Privacy compliance strategy can help build consumer trust and improve security if companies stop looking at the regulations as an obstacle and more as a business opportunity.

While many companies are feeling overwhelmed by the pressure of compliance with EU's General Data Protection Regulation, state data laws and potential U.S. federal regulations, Nader Henein, a fellow of information privacy research at Gartner, offers a new perspective on compliance strategy: Companies should evaluate their current data privacy practices ahead of possible regulations and focus on improving their existing relationships with consumers to instill confidence.

Editor's note: The following has been edited for clarity and length.

How can companies make privacy compliance strategy a business benefit?

Nader Henein: What [GDPR and privacy regulations] want organizations to do is to take better care of people's personal details.

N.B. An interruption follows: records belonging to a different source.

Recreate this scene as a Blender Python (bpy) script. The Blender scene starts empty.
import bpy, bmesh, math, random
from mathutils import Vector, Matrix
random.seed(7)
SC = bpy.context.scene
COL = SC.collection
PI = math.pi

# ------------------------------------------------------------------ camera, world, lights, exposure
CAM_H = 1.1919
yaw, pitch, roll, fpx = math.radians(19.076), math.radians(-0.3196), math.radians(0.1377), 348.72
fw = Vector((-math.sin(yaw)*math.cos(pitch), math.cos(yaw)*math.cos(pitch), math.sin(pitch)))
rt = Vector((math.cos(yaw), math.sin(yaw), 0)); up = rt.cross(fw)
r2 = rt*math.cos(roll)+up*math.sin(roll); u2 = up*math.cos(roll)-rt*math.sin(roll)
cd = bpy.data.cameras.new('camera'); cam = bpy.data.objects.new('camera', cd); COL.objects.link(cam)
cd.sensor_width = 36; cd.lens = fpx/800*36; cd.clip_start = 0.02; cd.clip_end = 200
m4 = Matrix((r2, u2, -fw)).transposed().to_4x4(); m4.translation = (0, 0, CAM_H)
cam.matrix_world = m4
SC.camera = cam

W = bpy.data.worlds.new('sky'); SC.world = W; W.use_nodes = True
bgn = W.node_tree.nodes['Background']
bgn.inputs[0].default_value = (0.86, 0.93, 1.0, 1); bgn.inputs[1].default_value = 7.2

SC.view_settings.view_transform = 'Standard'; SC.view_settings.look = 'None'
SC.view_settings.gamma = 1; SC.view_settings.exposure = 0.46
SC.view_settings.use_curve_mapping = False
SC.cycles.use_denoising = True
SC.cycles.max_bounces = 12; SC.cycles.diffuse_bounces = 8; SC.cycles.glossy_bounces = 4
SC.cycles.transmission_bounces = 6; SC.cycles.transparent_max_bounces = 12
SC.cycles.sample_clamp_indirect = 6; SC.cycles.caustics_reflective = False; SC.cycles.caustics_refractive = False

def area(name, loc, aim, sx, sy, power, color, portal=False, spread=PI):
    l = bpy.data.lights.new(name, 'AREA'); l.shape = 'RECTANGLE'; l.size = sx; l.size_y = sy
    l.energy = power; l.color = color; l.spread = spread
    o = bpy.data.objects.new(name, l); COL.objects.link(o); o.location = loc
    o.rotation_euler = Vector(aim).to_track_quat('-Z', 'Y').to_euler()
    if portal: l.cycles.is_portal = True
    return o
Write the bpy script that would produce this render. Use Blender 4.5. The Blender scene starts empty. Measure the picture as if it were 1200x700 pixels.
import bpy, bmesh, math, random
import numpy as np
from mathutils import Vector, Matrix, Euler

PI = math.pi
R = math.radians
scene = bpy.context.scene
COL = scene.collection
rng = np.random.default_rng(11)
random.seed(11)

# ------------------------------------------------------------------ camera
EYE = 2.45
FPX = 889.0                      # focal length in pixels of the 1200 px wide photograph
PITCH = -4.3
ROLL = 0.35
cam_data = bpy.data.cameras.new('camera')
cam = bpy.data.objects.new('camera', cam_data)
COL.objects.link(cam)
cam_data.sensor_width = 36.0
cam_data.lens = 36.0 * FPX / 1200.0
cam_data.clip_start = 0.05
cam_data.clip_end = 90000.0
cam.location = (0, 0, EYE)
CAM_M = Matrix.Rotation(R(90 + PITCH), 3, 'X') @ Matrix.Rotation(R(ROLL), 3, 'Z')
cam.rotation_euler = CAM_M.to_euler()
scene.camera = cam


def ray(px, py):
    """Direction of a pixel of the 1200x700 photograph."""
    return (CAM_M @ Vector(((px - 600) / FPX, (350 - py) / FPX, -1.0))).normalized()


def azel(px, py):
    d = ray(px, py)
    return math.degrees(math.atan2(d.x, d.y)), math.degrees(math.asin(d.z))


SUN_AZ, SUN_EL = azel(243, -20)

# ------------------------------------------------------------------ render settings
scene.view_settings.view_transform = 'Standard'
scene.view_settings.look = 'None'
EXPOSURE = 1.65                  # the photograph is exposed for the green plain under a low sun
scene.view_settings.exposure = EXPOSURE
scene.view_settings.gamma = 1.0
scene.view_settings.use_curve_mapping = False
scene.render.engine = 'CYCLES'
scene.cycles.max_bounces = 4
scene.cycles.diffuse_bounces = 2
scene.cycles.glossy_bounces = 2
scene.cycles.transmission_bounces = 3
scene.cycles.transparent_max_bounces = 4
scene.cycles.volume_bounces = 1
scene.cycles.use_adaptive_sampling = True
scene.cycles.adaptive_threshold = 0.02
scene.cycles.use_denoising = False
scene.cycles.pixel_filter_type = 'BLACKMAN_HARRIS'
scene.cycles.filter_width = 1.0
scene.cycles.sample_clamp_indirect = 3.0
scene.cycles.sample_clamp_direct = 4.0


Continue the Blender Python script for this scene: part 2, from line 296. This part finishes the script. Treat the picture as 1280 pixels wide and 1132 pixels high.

And that's just good for business. More and more, consumers -- you, me and everyone else -- are willing to cross the street, go to a competitor and pay a little bit of a premium if that's where we believe our information is best cared for.

What consumer doesn't want more rights? Especially when it comes to privacy, in the wake of Cambridge Analytica and other data breaches. It's a good platform -- it's topical, it's current.

If you look at these regulations just from a compliance perspective, it's going to be a big cost. You're going to spend a bunch of money getting to a baseline that is not going to be organically maintained, because you forced everything in that direction.

Nader HeneinNader Henein

But if you aim to be the safest place for people to come and do business, the safest place for them to store their private moments, the safest place for them to transact, then you've got a key selling point and you achieve compliance on the way there.

The privacy regulations put the individual's best interest first and foremost. Previously, what's right for the individual was not necessarily what's right for the organizations. The kinds of fines that the GDPR brings into scope puts both of those in alignment. So, effectively, treating people's information well is also good for business. And that's the take behind all of these regulations -- they want to make it so painful to not follow the rules that following the rules is also good for business.